No entanto, até o momento, para o morador, os efeitos da COP só tem se mostrado negativos: “Hoje, aqui na periferia, estão cortando árvores das praças para colocar bloco de concreto. O que vai de encontro a proposta da Cop 30 que é a preservação do meio ambiente. Os Rios estão secando depois das obras, não é esse legado que eu quero. Hoje, a falta de incentivo à cultura, esporte, saúde e saneamento estão aqui na periferia.
Juliano também concorda que a crítica popular de que o evento será apenas voltado para a parte rica da cidade seja pertinente. Mas ele acredita que o debate precisa ir além disso:
Se formos falar em um horizonte temporal mais imediato seria a COP30 e seus investimentos no caráter de um megaevento a grande ameaça aos movimentos sociais de luta pela moradia e pelo direito à cidade, hoje, em Belém. Há tendência de dinâmicas de valorização imobiliária sem políticas de defesa da moradia digna para populações vulneráveis em geral, empobrecidas, negras, de mulheres, da comunidade LGBT, indígenas, quilombolas etc. Isso provoca remoção pela via do mercado, um processo muito perverso. Além de impactos imobiliários decorrentes de algumas obras da COP30 (principalmente do Governo do Estado), os desafios estão em pautar no Ministério das Cidades o debate real, concreto, diário, da política urbana no Brasil.”, detalha o urbanista.
Segundo ele, o governo deslocou a prioridade de pautas populares, reivindicadas pela população por meio de consultas públicas, como o Mercado de São Braz, a macrodrenagem do Mata-Fome e Paracuri e a reurbanização do entorno do igarapé São Joaquim, que já estavam no planejamento para dar início à obras e intervenções da COP30, que não tem a mesma urgência e utilidade para o povo, periférico ou metropolitano.
Com a perspectiva de melhora em mente, Juliano entende que a urbanização das favelas é prioritária:
Belém é uma das metrópoles brasileiras mais precárias que temos, então uma de nossas prioridades deveria ser a urbanização dessas favelas e comunidades urbanas para que elas possam alojar as populações moradoras em condições dignas. Isso é mais prioritário do que a construção de milhares de unidades habitacionais em conjuntos isolados da dinâmica urbana, do emprego, da oportunidade de sobrevivência e de renda.”

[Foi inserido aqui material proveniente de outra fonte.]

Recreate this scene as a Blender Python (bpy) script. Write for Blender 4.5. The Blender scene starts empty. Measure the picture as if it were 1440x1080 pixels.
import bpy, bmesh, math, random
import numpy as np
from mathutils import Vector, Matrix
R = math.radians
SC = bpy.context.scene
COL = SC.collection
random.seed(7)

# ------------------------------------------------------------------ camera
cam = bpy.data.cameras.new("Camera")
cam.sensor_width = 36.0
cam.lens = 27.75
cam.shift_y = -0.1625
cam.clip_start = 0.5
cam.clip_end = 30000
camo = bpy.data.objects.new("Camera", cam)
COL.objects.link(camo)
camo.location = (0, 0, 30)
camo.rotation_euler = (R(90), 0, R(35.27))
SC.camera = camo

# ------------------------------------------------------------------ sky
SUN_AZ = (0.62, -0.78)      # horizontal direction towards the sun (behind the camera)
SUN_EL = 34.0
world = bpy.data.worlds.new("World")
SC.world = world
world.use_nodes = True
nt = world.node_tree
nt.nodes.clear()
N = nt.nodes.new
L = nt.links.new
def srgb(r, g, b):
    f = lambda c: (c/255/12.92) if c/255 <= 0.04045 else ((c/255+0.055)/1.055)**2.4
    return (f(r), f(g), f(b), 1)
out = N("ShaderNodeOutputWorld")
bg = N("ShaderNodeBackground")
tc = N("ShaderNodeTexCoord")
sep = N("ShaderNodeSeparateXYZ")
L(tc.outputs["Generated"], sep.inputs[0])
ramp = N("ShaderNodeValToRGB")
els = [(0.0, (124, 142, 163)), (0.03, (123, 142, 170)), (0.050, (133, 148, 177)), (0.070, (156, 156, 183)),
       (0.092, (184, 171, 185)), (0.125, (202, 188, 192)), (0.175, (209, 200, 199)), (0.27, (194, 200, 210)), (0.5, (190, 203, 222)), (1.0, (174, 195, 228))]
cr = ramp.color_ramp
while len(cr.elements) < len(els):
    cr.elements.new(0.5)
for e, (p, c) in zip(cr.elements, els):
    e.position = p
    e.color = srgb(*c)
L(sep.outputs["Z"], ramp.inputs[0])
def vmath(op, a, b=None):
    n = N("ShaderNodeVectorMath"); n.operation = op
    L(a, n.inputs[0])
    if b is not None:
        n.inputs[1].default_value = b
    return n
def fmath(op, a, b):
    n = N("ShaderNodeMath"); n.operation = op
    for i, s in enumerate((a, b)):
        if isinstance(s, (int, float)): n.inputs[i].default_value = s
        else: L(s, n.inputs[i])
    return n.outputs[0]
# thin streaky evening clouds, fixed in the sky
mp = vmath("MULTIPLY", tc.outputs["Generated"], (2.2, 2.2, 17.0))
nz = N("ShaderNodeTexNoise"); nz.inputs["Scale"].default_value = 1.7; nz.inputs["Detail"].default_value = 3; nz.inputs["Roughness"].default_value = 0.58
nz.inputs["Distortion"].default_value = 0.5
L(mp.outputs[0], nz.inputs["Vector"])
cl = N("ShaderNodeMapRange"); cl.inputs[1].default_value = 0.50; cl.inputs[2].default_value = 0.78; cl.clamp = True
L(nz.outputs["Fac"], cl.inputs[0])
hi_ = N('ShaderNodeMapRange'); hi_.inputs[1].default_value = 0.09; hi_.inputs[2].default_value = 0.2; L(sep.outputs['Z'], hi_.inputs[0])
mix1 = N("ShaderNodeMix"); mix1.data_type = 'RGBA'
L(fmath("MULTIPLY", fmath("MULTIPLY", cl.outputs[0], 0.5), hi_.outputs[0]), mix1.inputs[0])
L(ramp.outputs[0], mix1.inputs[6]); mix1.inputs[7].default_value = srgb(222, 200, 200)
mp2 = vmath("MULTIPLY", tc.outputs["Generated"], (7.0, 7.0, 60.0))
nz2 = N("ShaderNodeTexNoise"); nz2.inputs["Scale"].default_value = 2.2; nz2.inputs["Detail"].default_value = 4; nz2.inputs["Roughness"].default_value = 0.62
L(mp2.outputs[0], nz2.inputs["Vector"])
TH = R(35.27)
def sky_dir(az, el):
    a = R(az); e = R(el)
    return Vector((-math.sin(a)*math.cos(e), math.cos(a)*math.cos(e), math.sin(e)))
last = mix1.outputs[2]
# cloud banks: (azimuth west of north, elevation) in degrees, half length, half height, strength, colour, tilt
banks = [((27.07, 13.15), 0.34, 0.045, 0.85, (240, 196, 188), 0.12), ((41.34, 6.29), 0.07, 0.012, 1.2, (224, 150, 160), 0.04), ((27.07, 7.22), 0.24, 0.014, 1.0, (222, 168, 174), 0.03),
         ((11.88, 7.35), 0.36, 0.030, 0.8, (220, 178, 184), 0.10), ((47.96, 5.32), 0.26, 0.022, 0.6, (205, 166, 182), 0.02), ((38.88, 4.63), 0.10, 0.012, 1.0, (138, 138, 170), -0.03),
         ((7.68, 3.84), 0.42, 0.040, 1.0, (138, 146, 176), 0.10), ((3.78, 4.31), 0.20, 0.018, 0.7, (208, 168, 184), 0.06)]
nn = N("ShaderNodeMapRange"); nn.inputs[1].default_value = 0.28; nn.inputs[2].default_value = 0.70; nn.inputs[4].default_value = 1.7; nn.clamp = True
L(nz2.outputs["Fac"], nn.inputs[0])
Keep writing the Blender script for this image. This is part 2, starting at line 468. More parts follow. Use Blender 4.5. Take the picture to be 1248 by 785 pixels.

Com tantos desafios pela frente, Bozo acredita que a transformação virá pela força da mobilização popular, que tem sido a sua base para buscar uma vida melhor para aqueles que vivem à margem:”
Hoje, temos muito orgulho de dizer que moramos no bairro do Paar, que se desenvolveu e cresceu muito graças à união comunitária. Os moradores e líderes sociais se juntaram e foram em busca ativa de melhorias junto ao poder público. Muitas batalhas foram travadas, e o nosso bairro é historicamente conhecido por sua militância social. Ainda há muito a ser feito.”